--- BEGIN Task input ---

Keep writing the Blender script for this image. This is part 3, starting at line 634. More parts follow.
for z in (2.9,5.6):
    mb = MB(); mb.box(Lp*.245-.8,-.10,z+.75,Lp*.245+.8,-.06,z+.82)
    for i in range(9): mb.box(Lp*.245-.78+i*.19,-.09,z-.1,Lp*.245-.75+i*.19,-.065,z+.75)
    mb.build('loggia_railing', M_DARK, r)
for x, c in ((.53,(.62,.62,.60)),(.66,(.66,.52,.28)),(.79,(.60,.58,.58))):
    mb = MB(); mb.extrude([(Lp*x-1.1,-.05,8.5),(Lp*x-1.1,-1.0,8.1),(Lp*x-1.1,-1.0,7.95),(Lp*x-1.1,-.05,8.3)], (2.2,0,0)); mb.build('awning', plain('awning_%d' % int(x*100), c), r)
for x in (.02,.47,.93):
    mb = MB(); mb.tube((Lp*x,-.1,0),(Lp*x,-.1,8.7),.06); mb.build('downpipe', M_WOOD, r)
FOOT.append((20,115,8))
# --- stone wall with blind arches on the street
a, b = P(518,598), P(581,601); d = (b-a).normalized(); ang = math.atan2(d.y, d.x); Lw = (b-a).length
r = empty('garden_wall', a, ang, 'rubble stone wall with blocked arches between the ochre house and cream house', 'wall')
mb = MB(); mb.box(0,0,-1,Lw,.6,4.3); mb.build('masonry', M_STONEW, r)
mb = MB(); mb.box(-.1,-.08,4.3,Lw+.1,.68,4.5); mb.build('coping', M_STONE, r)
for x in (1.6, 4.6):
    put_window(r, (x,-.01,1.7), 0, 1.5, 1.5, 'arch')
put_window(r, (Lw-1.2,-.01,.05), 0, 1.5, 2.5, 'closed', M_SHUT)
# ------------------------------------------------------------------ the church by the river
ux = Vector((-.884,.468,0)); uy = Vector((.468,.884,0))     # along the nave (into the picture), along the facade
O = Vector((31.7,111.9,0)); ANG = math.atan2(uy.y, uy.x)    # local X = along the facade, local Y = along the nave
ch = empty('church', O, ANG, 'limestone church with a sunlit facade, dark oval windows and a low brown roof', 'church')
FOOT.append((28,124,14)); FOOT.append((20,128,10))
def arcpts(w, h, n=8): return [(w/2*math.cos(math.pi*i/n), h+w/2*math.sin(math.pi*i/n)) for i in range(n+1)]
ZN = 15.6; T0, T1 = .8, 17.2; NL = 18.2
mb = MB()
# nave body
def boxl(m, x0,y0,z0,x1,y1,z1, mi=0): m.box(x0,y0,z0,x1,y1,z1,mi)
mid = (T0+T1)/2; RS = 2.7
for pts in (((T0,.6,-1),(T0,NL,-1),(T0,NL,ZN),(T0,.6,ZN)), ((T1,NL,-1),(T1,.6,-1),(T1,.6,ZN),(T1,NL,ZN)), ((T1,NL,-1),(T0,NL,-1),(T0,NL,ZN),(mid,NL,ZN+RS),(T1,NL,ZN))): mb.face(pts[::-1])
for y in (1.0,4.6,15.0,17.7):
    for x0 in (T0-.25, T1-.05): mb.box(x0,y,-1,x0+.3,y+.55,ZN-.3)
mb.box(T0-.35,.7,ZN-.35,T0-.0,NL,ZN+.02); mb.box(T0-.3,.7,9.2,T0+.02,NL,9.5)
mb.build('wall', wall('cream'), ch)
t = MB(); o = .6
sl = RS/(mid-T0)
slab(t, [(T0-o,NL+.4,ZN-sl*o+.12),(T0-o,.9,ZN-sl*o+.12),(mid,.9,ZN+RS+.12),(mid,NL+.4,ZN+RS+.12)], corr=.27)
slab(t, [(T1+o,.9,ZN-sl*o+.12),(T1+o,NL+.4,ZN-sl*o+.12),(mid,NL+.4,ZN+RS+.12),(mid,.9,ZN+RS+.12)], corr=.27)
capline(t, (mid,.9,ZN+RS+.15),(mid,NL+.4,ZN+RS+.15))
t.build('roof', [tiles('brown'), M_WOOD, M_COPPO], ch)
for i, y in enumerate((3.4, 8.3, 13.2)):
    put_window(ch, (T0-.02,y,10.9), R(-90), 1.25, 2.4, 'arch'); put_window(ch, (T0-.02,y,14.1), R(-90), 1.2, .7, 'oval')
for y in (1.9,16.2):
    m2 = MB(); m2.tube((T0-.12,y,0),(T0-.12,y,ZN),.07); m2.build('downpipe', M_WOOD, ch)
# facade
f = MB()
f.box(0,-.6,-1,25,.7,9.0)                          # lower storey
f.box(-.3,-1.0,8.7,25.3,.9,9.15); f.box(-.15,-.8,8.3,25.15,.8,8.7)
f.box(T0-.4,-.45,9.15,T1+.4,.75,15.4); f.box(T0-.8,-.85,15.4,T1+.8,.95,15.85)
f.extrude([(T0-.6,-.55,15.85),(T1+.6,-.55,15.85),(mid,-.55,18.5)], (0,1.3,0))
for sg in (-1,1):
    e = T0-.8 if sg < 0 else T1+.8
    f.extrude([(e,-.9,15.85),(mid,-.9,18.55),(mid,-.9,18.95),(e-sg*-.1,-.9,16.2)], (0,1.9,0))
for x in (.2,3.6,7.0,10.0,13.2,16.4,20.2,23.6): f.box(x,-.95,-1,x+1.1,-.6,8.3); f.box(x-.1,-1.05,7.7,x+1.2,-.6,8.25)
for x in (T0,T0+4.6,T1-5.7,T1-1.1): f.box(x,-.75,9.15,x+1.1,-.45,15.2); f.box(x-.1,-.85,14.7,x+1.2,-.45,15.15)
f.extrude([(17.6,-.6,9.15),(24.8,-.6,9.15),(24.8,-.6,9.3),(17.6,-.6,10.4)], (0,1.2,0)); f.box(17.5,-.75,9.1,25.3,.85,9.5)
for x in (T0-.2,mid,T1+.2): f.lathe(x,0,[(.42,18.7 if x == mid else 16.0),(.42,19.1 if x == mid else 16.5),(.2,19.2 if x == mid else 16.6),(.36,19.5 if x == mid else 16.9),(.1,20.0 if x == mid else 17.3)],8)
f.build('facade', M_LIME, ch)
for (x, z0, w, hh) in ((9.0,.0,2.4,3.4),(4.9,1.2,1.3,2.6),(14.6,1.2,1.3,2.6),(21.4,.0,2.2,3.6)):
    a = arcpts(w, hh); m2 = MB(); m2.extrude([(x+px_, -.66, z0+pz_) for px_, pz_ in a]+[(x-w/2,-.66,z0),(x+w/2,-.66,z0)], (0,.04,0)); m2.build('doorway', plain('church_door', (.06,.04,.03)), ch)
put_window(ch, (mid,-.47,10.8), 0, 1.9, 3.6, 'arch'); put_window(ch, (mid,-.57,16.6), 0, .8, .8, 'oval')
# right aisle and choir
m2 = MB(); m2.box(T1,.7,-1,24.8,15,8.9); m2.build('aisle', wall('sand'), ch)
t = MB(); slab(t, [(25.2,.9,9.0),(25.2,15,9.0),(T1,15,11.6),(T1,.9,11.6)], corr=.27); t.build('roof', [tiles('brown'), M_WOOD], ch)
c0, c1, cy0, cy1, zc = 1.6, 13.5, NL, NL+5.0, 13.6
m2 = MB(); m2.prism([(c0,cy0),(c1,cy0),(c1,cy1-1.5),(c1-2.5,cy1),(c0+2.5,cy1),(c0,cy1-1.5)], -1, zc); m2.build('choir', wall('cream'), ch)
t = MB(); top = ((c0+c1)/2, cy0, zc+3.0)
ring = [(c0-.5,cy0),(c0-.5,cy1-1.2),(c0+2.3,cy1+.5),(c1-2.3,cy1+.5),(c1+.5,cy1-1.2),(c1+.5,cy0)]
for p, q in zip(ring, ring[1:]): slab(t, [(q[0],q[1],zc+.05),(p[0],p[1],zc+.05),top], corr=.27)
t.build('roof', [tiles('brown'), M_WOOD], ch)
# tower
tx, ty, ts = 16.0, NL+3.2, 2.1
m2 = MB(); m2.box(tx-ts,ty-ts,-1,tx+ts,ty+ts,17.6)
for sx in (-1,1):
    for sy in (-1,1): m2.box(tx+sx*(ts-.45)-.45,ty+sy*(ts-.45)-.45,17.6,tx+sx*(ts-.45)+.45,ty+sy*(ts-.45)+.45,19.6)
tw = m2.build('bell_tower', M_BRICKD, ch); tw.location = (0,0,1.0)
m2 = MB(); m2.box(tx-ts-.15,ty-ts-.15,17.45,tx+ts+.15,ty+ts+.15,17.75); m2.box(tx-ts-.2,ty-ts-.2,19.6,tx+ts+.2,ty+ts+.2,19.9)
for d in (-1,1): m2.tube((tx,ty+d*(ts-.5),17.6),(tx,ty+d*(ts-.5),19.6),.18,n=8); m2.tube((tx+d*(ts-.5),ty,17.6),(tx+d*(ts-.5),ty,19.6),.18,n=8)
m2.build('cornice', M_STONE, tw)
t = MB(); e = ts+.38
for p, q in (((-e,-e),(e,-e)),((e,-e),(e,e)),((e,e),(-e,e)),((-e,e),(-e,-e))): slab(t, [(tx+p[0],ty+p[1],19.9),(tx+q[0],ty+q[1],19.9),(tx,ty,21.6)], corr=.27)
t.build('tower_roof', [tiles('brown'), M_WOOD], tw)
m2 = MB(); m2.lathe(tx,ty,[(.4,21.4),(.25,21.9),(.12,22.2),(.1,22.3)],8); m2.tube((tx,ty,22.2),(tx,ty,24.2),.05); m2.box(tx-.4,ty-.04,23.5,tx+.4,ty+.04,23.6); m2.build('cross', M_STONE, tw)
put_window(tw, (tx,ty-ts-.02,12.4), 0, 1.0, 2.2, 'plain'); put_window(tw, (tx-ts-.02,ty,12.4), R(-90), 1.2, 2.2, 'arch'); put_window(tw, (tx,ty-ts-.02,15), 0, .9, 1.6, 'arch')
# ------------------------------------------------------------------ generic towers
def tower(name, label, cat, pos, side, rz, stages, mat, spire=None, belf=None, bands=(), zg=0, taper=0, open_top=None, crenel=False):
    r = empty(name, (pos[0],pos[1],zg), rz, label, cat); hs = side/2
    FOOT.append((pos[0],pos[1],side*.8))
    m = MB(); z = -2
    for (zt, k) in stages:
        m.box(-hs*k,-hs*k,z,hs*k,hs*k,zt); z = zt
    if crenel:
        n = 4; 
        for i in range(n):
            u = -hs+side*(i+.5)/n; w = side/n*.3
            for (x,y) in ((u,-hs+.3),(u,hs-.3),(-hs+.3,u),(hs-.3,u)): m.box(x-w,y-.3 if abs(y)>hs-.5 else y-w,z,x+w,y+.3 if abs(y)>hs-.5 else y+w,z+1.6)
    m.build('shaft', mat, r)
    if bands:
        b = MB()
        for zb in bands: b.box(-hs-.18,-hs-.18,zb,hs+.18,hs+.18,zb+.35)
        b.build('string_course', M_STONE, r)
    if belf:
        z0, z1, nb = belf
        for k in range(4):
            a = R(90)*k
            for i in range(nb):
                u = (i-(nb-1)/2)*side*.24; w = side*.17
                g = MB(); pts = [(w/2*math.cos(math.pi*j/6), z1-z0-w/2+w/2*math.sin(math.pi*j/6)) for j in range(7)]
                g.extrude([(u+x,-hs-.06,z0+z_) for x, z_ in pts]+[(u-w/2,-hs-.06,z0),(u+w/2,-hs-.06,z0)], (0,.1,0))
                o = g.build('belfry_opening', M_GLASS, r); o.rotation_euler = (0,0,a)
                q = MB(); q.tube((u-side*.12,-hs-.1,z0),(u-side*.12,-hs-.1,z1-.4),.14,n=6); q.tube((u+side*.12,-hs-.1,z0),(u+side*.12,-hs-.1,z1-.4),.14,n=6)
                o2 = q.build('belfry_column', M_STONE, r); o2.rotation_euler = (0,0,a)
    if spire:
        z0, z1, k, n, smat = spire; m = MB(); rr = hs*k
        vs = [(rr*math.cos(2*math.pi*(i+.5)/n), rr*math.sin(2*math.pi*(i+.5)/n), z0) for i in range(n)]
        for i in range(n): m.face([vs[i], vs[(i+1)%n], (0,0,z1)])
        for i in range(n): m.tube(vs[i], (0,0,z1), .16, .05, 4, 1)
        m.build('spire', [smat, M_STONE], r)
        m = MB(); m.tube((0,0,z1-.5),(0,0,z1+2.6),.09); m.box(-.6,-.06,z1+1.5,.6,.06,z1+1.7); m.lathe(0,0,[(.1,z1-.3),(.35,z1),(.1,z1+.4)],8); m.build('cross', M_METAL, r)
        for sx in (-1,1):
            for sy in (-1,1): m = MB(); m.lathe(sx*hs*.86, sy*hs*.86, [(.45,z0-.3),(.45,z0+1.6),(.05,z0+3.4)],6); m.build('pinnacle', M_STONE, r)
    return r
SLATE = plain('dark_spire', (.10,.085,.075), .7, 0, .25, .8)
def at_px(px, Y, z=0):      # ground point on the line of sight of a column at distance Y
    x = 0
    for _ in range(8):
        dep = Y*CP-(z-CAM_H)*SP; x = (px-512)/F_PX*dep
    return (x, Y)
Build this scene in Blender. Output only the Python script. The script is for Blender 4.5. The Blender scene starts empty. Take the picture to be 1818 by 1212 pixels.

--- END Task input ---

## Brief:
Working from the entries above, return all lines that contain "empty".

## The reply:
r = empty('garden_wall', a, ang, 'rubble stone wall with blocked arches between the ochre house and cream house', 'wall')
ch = empty('church', O, ANG, 'limestone church with a sunlit facade, dark oval windows and a low brown roof', 'church')
    r = empty(name, (pos[0],pos[1],zg), rz, label, cat); hs = side/2
Build this scene in Blender. Output only the Python script. The script is for Blender 4.5. The Blender scene starts empty. Take the picture to be 1818 by 1212 pixels.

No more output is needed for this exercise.